--- GIVEN TASK ---
Within the data below, state how many lines contain the string "This". Provide the number only.

** BEGIN **

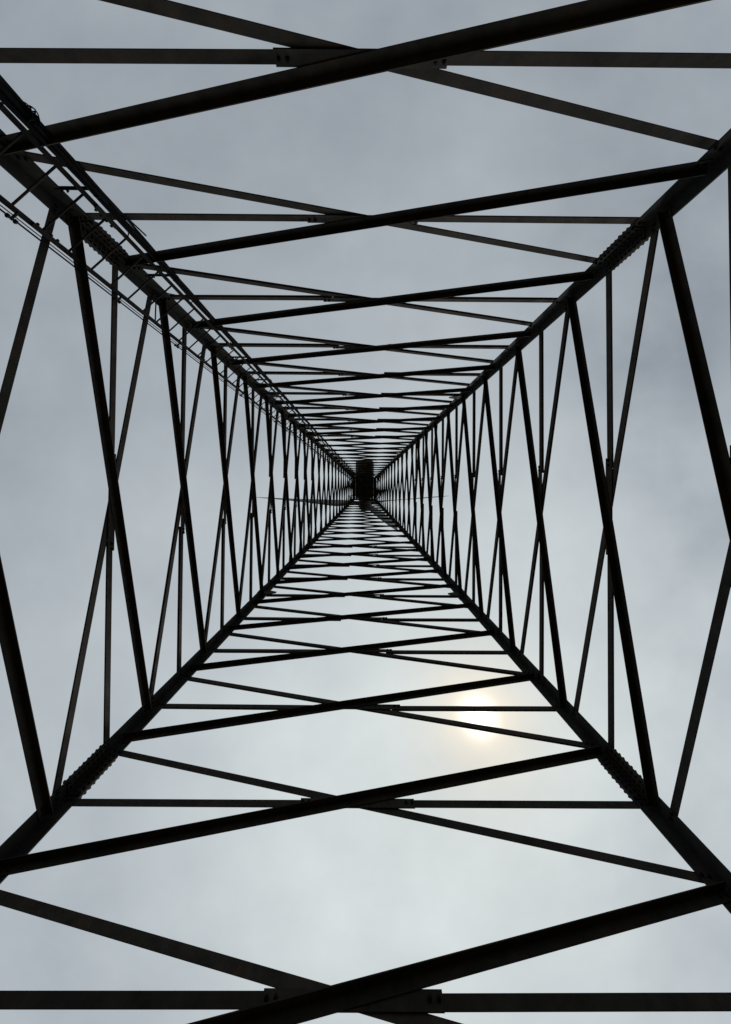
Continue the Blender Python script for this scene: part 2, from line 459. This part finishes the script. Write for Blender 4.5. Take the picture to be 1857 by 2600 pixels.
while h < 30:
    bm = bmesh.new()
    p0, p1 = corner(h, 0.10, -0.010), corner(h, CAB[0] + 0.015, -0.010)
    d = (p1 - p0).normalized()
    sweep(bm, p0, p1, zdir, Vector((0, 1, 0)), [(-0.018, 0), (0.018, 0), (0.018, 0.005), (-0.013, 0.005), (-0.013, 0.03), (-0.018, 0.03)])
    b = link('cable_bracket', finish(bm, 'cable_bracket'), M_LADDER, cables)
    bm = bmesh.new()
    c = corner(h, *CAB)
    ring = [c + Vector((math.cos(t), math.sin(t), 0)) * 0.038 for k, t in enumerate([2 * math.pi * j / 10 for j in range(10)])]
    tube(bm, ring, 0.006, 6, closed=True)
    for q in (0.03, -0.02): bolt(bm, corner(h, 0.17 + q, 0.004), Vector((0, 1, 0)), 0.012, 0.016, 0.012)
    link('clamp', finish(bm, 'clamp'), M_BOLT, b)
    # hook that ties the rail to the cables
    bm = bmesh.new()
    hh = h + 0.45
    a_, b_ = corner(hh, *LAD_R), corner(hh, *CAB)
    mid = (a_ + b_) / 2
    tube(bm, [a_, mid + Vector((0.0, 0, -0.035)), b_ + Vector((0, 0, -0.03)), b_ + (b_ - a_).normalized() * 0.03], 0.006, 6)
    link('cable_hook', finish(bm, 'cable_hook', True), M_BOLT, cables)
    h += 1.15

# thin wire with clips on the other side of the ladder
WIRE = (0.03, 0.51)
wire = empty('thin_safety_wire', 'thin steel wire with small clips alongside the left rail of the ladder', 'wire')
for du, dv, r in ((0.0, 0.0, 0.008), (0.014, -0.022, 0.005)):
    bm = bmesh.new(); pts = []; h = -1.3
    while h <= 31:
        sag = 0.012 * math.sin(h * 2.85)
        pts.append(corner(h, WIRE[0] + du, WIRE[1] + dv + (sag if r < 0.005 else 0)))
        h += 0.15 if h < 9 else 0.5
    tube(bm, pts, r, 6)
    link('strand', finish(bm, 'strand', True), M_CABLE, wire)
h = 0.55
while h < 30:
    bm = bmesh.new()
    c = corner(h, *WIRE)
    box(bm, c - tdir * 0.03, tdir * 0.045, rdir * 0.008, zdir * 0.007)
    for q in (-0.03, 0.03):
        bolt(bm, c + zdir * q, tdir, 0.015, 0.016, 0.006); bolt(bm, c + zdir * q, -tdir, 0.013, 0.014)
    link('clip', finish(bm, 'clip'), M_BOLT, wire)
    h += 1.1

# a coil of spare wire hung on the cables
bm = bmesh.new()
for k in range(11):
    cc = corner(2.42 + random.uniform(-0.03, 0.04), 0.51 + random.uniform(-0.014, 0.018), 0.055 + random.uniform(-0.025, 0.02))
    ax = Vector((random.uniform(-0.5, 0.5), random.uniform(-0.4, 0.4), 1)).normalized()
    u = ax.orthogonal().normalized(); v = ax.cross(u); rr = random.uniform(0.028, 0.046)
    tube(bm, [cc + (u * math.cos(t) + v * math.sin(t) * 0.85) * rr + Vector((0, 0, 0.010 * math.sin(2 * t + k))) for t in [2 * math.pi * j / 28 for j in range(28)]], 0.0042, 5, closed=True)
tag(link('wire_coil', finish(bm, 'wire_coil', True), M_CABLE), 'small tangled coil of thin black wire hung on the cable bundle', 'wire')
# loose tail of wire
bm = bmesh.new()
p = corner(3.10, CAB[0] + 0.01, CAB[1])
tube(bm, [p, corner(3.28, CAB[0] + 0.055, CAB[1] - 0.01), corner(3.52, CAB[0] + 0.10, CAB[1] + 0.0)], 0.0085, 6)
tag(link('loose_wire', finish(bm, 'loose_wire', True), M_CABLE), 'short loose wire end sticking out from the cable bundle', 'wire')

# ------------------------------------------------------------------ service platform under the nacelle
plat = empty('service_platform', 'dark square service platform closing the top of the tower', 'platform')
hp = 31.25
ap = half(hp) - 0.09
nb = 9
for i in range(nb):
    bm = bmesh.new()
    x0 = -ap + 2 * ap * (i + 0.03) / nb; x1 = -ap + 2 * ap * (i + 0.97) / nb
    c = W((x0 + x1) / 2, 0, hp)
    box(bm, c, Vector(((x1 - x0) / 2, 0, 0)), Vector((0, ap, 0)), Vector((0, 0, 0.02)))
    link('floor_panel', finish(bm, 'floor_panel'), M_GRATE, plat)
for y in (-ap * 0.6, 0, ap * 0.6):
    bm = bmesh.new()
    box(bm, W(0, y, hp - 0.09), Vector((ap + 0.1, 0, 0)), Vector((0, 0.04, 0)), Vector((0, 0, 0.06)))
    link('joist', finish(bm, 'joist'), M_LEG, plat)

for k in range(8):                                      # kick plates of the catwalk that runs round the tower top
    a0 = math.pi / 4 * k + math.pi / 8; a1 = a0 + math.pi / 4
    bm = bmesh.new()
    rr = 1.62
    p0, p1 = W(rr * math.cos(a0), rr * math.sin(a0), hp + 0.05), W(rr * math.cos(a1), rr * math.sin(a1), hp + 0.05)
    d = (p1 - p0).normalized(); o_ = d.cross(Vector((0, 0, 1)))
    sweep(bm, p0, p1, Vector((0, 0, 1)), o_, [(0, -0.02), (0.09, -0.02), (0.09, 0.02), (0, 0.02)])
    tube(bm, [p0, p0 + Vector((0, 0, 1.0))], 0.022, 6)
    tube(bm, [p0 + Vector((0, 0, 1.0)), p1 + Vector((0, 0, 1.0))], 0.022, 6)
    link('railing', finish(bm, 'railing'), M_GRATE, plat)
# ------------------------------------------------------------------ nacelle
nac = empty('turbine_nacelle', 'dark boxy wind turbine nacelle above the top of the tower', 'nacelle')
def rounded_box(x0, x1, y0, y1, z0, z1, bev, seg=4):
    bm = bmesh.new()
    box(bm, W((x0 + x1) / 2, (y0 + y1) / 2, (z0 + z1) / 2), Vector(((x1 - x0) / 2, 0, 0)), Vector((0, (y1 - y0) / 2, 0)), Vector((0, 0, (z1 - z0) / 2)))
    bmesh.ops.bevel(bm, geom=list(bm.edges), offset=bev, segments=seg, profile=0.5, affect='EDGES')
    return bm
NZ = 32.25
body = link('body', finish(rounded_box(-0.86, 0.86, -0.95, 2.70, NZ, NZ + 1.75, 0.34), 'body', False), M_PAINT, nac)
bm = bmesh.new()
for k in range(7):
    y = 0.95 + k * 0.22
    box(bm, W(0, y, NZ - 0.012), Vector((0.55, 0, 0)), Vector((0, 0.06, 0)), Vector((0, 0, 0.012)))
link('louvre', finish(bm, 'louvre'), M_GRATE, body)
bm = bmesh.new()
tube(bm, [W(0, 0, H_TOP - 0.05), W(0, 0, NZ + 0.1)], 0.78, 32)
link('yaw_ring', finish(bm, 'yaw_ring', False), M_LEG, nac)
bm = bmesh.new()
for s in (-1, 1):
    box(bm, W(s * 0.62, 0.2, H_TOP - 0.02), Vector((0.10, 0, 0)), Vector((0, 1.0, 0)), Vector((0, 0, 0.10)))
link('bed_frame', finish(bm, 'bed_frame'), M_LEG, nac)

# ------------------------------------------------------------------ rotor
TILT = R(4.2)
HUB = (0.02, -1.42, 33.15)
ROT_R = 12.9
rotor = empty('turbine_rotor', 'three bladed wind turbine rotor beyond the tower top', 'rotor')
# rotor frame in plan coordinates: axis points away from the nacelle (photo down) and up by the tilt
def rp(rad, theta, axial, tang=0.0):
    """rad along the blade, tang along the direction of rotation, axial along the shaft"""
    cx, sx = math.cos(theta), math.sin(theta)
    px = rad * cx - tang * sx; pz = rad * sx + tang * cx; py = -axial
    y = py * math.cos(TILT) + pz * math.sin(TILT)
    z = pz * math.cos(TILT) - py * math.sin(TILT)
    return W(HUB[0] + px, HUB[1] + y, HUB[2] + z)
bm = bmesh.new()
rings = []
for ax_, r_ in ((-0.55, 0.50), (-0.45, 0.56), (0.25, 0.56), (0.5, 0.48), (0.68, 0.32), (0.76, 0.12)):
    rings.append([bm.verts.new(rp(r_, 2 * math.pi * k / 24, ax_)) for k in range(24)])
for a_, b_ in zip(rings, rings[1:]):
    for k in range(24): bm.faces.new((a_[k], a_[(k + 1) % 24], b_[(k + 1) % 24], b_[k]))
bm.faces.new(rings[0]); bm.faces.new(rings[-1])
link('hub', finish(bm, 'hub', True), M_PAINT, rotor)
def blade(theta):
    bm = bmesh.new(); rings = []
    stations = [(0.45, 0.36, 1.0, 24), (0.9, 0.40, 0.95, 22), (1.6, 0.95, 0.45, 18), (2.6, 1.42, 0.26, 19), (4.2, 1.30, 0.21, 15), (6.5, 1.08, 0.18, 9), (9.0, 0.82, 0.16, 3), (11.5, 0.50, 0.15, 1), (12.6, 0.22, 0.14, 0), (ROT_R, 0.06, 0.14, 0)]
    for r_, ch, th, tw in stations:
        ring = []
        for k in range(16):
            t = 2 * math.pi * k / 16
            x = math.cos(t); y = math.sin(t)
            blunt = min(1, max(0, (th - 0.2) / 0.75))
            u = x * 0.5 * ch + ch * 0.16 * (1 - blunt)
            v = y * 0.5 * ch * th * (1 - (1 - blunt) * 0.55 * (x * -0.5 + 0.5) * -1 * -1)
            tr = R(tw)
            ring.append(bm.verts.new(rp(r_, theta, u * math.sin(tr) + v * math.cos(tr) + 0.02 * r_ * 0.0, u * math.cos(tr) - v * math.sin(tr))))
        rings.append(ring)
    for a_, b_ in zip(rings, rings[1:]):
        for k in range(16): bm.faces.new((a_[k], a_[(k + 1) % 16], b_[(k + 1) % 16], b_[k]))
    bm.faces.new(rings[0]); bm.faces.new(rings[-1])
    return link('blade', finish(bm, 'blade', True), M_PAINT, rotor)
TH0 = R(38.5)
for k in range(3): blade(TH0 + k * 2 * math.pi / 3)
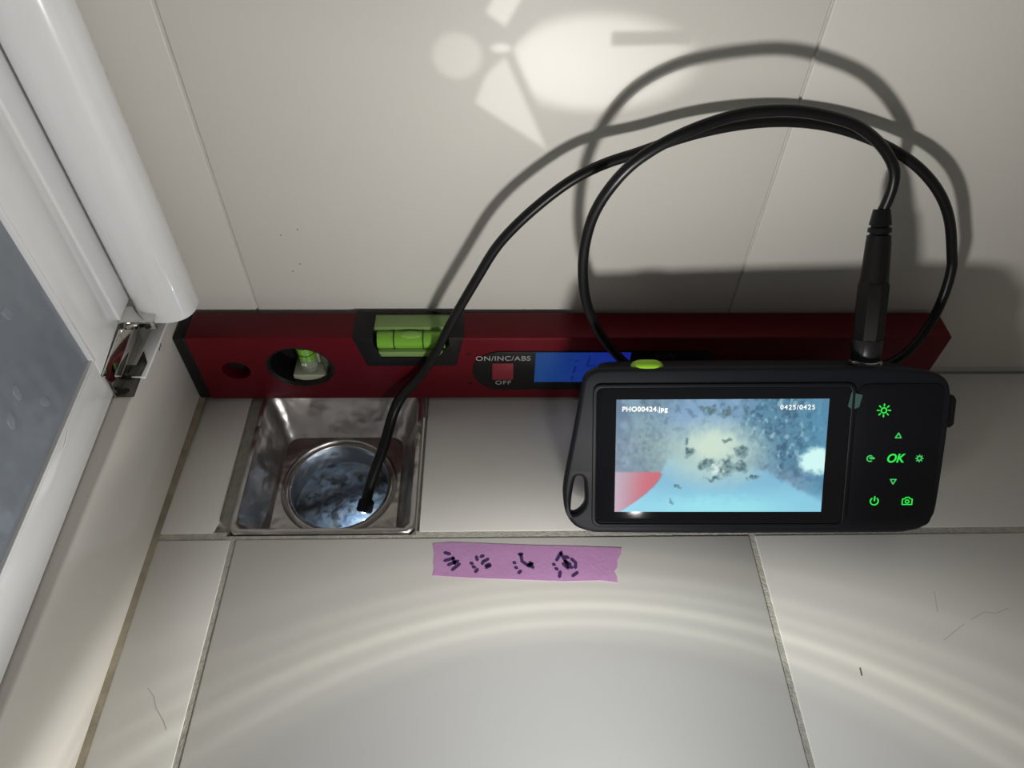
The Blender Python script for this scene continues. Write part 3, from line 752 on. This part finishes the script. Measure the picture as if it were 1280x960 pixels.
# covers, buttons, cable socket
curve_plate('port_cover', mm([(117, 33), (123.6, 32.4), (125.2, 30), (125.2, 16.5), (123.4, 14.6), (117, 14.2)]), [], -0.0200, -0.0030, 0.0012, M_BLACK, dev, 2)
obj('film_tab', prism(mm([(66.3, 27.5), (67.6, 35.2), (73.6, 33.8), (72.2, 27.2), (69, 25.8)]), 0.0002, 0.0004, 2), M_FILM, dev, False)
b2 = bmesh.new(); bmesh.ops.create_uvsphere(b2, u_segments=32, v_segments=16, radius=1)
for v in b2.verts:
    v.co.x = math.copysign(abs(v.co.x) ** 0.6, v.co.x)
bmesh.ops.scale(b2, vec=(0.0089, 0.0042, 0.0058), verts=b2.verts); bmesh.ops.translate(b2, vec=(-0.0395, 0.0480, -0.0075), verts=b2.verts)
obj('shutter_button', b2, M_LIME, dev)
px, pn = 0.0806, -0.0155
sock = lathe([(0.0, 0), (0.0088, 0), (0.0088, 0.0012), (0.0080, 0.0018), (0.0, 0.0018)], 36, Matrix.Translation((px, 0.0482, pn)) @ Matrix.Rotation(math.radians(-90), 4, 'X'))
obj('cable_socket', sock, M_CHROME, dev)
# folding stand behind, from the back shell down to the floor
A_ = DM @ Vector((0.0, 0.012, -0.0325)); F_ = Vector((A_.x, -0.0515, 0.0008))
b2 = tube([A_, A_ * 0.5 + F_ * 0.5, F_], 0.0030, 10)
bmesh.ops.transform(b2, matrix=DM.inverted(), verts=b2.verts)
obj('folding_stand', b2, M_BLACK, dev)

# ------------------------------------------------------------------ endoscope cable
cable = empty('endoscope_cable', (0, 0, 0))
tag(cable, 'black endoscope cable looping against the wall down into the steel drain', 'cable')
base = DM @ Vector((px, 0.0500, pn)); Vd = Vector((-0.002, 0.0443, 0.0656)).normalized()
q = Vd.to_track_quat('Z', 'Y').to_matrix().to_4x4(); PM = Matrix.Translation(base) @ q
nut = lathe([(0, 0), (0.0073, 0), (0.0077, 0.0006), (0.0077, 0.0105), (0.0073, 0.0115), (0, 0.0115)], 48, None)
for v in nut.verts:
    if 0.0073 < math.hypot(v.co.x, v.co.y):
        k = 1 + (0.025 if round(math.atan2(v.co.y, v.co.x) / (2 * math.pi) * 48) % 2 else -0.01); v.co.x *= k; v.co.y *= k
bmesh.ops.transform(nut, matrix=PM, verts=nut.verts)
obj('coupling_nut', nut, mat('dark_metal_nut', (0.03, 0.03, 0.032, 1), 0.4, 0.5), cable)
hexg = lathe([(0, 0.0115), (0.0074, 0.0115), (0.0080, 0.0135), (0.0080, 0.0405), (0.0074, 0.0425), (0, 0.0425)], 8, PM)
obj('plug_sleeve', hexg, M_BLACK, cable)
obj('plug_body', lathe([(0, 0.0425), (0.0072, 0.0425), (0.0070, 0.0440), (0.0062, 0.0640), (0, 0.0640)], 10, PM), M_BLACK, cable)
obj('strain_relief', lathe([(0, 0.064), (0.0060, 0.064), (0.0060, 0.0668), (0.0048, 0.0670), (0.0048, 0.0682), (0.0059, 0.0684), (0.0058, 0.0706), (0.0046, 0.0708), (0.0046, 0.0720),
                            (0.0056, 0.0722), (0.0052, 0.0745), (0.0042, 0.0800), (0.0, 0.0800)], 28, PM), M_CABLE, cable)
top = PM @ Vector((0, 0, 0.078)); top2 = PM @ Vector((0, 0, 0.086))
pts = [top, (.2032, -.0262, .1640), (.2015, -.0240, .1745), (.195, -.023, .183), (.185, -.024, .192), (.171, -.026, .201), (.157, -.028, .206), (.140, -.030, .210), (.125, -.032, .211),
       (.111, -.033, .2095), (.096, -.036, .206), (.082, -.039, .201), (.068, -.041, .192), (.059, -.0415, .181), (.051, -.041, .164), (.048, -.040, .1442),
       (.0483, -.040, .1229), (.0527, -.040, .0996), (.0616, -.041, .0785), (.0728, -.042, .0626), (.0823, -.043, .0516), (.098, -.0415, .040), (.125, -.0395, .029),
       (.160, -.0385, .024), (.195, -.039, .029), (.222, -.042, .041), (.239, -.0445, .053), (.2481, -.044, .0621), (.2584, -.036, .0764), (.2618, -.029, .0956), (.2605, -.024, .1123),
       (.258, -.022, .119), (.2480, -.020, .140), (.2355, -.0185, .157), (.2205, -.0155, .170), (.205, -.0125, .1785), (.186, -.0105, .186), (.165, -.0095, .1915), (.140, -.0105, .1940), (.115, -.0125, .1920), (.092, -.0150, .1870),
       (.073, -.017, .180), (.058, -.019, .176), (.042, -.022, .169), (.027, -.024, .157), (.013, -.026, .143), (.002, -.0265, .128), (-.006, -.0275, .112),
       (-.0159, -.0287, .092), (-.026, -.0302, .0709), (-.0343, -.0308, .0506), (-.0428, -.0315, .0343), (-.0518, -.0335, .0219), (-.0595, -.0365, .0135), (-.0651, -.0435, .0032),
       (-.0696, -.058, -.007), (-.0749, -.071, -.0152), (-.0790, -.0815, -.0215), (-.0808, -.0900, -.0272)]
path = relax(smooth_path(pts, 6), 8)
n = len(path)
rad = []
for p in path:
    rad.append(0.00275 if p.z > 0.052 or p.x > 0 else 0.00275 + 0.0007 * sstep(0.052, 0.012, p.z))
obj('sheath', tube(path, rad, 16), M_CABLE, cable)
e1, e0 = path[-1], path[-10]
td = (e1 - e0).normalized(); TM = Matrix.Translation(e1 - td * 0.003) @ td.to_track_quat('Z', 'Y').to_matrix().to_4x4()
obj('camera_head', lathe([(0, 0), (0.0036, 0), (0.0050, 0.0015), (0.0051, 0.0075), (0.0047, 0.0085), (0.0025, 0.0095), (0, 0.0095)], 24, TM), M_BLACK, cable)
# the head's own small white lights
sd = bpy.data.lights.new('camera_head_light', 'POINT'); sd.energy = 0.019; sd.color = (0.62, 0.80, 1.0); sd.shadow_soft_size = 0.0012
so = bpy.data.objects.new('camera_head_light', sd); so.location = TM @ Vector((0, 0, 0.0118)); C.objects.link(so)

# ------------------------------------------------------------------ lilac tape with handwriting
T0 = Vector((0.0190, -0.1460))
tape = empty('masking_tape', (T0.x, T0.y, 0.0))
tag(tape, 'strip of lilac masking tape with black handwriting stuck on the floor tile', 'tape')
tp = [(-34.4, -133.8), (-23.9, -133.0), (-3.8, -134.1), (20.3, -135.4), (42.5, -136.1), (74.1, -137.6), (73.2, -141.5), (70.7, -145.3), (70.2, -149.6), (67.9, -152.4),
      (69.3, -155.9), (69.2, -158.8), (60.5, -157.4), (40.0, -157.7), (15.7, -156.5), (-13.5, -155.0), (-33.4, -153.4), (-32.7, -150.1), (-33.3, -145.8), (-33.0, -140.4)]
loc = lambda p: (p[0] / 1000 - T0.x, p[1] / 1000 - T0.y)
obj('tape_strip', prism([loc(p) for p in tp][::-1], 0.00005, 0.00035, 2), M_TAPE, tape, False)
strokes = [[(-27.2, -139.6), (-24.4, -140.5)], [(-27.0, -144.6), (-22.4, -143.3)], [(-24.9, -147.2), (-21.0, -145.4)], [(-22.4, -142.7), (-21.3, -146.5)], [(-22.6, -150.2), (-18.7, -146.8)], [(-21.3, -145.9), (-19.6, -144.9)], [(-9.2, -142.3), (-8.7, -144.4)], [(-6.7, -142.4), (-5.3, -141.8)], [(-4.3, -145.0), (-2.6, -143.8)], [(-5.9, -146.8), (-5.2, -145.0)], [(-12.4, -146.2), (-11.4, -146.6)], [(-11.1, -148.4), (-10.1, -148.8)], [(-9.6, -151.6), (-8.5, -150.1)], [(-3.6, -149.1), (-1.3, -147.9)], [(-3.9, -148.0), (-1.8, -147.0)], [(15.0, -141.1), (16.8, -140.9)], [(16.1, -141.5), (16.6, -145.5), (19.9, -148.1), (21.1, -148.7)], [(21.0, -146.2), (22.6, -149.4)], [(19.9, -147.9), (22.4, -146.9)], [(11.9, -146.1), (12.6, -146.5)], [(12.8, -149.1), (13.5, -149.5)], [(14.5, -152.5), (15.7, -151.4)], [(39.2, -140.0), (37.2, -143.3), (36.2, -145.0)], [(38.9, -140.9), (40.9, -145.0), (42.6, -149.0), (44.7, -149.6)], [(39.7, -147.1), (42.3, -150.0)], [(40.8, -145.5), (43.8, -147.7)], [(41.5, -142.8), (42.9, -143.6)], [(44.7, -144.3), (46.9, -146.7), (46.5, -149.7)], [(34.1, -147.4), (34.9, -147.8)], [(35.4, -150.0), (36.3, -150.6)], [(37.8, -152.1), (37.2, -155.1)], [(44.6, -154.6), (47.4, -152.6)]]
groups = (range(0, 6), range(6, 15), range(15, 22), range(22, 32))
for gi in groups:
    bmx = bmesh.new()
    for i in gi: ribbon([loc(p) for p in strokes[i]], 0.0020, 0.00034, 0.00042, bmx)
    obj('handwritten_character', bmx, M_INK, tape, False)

** END **

--- FINISHED TASK ---
2